Wednesday, August 25, 2010

revisited : set yourself on fire.


obviously stars rules. when your band is made up of revolving members of the broken social scene collective and amy millan's your main girl, it's pretty difficult to fail. (although in our bedroom after the war is obviously the exception woopsy to the rule). the five ghosts will most definitely be making a significant appearance on my top ten albums of 2010 as well as their june performance at lincoln hall for top shows. but today on the bus after a pretty exhausting week (thus far), 'one more night (your ex-lover is dead)' played on my ipod.

i'm pretty sure the guy next to me on the bus saw my face crumple and fall into defeat. he kept looking at me as i morosely peered out the bus side window. well, dude, it's a pretty emotional song. 'specially if you've recently come to terms with a dissolving relationship. or even, if not. i've got years of memories associated with this song. i remember the first time i heard it, not even in a relationship. still listening to the lyrics, before my first love, thinking, man. i've never really cared for anyone this much, but i can absolutely decipher how much the situation sung about in this track would sting. and you know what, it does.

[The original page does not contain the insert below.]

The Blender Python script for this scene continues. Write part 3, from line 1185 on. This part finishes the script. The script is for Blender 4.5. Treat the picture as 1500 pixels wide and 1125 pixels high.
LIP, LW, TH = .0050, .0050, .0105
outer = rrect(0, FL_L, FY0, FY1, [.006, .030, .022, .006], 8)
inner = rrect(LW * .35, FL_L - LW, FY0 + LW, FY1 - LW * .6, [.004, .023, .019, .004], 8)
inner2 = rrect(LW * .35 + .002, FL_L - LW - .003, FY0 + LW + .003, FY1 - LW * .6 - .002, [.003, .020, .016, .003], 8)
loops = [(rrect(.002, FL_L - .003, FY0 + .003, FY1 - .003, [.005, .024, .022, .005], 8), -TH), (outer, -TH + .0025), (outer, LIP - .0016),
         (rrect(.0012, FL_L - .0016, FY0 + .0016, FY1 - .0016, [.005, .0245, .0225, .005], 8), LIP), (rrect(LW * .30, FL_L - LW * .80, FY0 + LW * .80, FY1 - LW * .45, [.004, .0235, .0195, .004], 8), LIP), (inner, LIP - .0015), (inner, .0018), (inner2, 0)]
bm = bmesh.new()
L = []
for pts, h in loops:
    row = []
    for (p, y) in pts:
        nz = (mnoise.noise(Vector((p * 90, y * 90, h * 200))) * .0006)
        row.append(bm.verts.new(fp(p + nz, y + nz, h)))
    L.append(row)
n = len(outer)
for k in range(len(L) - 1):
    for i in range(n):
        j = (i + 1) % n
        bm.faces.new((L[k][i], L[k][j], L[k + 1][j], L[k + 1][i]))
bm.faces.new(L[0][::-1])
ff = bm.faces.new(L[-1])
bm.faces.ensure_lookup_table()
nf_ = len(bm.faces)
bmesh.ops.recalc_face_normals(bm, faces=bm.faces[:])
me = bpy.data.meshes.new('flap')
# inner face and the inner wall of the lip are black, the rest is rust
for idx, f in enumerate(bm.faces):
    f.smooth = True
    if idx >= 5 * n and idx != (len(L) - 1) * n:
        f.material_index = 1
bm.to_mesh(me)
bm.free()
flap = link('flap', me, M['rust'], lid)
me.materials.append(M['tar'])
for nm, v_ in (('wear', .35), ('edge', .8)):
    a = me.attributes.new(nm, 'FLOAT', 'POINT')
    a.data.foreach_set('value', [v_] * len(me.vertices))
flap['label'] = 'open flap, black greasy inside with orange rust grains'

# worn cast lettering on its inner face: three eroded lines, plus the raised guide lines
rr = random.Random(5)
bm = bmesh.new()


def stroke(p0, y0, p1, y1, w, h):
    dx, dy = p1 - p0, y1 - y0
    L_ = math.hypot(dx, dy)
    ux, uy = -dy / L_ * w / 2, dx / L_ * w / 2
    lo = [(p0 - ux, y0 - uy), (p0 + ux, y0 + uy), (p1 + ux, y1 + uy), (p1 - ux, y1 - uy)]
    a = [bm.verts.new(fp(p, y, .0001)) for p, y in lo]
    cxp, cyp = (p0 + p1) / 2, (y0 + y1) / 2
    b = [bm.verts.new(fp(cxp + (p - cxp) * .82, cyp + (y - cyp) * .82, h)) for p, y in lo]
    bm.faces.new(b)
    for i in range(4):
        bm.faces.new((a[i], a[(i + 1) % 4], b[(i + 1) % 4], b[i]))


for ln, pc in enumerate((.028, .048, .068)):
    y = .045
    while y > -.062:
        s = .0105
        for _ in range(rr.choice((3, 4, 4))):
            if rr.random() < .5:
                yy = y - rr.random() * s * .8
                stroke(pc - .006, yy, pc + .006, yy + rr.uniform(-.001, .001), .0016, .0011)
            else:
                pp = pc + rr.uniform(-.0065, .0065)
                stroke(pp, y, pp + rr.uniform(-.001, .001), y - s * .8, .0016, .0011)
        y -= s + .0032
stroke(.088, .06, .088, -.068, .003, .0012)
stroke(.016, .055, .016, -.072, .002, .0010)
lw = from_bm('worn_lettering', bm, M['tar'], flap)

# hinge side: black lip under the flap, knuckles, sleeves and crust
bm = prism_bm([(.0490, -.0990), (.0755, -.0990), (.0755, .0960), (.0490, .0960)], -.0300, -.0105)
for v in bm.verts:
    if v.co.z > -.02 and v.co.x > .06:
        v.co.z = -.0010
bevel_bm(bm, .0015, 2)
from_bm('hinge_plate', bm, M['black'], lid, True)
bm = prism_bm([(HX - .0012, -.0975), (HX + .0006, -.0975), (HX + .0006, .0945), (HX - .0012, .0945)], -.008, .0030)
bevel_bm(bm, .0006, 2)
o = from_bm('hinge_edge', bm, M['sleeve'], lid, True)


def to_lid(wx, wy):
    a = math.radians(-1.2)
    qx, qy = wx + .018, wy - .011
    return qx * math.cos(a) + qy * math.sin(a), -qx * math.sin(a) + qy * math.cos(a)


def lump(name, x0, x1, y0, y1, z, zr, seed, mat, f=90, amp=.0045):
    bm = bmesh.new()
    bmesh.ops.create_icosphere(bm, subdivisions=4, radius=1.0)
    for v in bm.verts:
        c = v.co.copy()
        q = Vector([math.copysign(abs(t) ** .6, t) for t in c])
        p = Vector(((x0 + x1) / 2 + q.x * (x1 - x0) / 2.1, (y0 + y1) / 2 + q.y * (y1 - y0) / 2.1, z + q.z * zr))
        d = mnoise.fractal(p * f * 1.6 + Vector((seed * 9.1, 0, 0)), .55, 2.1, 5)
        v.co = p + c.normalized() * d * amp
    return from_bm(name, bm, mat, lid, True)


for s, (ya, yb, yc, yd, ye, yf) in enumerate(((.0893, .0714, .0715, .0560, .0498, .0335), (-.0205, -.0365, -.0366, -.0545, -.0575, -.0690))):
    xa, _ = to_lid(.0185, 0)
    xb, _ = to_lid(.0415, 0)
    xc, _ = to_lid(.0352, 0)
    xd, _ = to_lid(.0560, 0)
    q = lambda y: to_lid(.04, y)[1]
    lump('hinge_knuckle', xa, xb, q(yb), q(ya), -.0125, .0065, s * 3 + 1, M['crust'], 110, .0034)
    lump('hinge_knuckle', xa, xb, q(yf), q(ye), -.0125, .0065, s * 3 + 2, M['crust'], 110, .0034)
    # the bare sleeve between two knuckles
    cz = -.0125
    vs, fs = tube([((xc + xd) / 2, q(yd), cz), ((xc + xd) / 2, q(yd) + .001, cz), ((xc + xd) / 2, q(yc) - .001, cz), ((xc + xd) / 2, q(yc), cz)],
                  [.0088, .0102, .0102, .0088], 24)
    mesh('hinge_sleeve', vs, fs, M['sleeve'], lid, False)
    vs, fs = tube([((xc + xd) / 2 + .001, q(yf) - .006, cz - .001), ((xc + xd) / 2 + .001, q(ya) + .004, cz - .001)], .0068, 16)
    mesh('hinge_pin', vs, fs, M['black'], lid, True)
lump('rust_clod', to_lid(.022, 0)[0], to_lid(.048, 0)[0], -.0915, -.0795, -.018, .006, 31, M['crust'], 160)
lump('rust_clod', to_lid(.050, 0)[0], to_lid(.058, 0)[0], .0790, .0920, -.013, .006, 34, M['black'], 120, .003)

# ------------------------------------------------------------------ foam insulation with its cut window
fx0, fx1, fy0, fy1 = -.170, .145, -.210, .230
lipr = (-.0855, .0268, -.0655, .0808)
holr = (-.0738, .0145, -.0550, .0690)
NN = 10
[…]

you don't necessarily need to be in the situation of bedding your former lover, accepting terms of its dissolution, but even thinking of a former flame and imagining the tearful emotional realization of unhealthy closure and facing fears of what could come post-honeymoon. i have a pretty amicable relationship with my ex suitors and was able to make clean breaks for the most part. but thinking of, what if it wasn't that easy? gets me a little misty. i can't imagine how much more rough it would have been had my situation with my 4-year beau been relatable to when torquil campbell sings the second verse: 'when she's breaking his heart, she still fucks like a tease. released to the sky, look him straight in the eye and tell him right now that you wish he would die. you'll never touch him again, so get what you can. bleeding him empty just because he's a man. so good when it ends, you'll never be friends. one more night, that's all they can spend.'

these are honest and raw lyrics. i truly wish i couldn't relate to what this song is saying. let's just say ouch. . .   long story short, it's a sad fucking sappy song. amy and torquil's soft sigh like melodies compliment one another superbly, and the layers of crying strings, bursting percussion and steady bass throughout are enough alone to make me misty eyed. it achieves its mission in being a perfect song. opening track 'your ex-lover is dead' is another example of an unavoidable break-up confrontation, also complete with complex instrumentation showcased with heavy stringwork, lazy harmonica and xylophone. sappy it's over lyrics comence as a former pair are introduced by a mutual friend, complete with resentful stings such as 'and all of the time you thought i was sad, i was trying to remember your name.' again, ouch.

but really, as fantastic as it is to feel sad and like shit, what makes this album absolutely timeless and a masterpiece is not the ability to waste a complete box of kleenex and a pint of ben and jerry's, but its seamless transition into absolute reverse, upbeat, delicate and joyous even, pop songs. 'ageless beauty,' i mean, man. what a fantastic song. amy millan's got such a precious, delicate and lovely voice. she is the definition of femininity, with her soft childlike speak singlike tone and soft cooing hooks. even torquil's cheesey and jittery, synth driven 'what i'm trying to say' is irrisistable when it comes to foot tapping and underpants bedroom dance parties. 'he lied about death,' another torquil synth jam, is a little heavier with more electro bass infusion, sped up chaotic drum machines and his (i cant take them seriously) threatening lyrics, 'what gives you the right, to fuck with our lives?' and the hating on bush cuz its totally 2004 and that's the hip thing to do tongue in cheek stab, 'i hope your drunken daughters are gay. you are the shadow of fear. you scare the love out of here. like an ape in a cage.'

filler tracks like 'reunion,' 'sleep tonight,' 'the first five times' and 'the big fight' are hardly filler. they're just not as magical as the other numbers. throw them on any other stars album and they're the singles. but really, the ending chapter, 'calendar girl,' is the epitamy of what makes stars so fantastic. like a peaceful dream you never want to be rousted from, amy and torquil breathlessly sigh and sing their hearts content, reflecting on their eventual demise and their peace with this destiny. maybe i'm just a sucker for big strings and soft piano, but this song is the perfect modern lullaby. epic percussion. slow guitars. very magical pop music.

it's definitely worth checking out this album. regardless of whether or not you know of stars, have any of their records, or probably like me, have this and love it, it was a pleasure revisiting tonight. i sadly reflected on past loves, clenched my fists in jaded resentment towards former flings, smiled and sang along at the top of my lungs, reminisced fondly on where i was 6 years ago and felt shaken up, near tears, happy as an 8 year old with a fresh lollipop, girly as a 17 year old in love for the first time, and most importantly, at peace. not many bands or albums can evoke one, let alone all of those reactions. that's why you should all (re)visit set yourself on fire. it's truly a masterpiece.